Ich bevorzuge als praktikable und nachhaltige Lösung – wie für viele andere Stress-Situationen: Zuerst Durchatmen – das versorgt das Gehirn mit Sauerstoff und wir gewinnen Zeit; eine günstige Voraussetzung, um die unmittelbaren spontanen Impulse des Reptiliengehirns und des limbischen Systems durch Bewusstsein und Vernunft moderieren zu können.
Es lohnt sich schlichtweg fast nie, wegen einer nicht als angemessen empfundenen Anrede brüsk zu reagieren. Sie hat so gut wie immer einen Hintergrund soziokultureller und regionaler Gewohnheiten.
In den meisten Fällen dürfte diese als «falsch» empfundene Anrede auszuhalten sein. Liegt erkennbar eine manipulative Verwendung vor (die dann meistens auch mit anderen entsprechenden Verhaltensweisen übereinstimmt), können wir den Ort oder die Person vielleicht zukünftig meiden. Oder es einfach hinnehmen. Wenn ich günstig bei einem bestimmten Möbelhaus einkaufen will oder notgedrungen muss, dürfte die Du-Anrede während des Aufenthalts ein erträglicher Preis sein.

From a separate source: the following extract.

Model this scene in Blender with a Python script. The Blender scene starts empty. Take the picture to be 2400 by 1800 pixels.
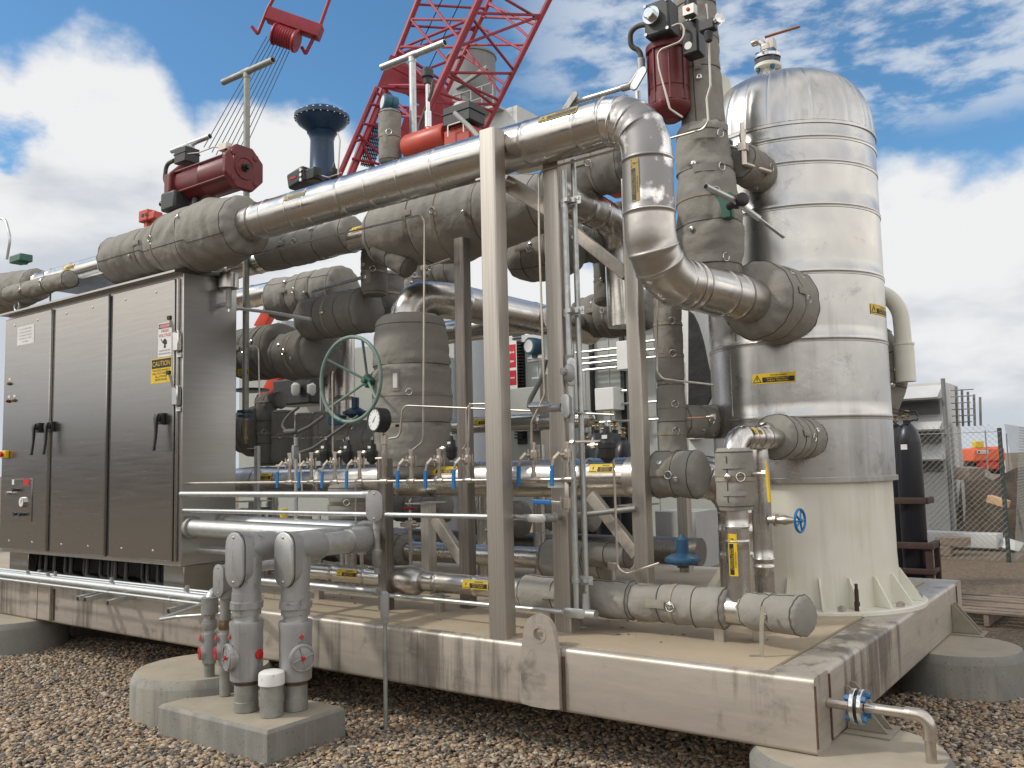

Wenn mich das konsequente Du in einem Restaurant stört, kann ich ja ein anderes Lokal auswählen. Habe ich damit Mühe, dass ich in einem Land geduzt werde – wählen wir in anderes Ferienziel oder migrieren eben.
Wenn es wirklich angezeigt erscheint, etwa in einem Betrieb, empfehle ich, es anzusprechen. Vielleicht in Frageform bei günstiger Gelegenheit, etwa beim Kaffee: «Wie ist es hier eigentlich dazu gekommen?». Und sonst gibt es dafür auch noch Coaches für interkulturelle Kommunikation oder Verhaltenstrainer.
Jedenfalls hilft auch hier: Humor. Den kann man lernen und ihm immer wieder neue Farben verleihen. Er hat viel mit geistiger Beweglichkeit und mit Freiheitgewährung zu tun und ist ein wichtiger Resilienz-Schlüssel. In erster Linie für sich selber.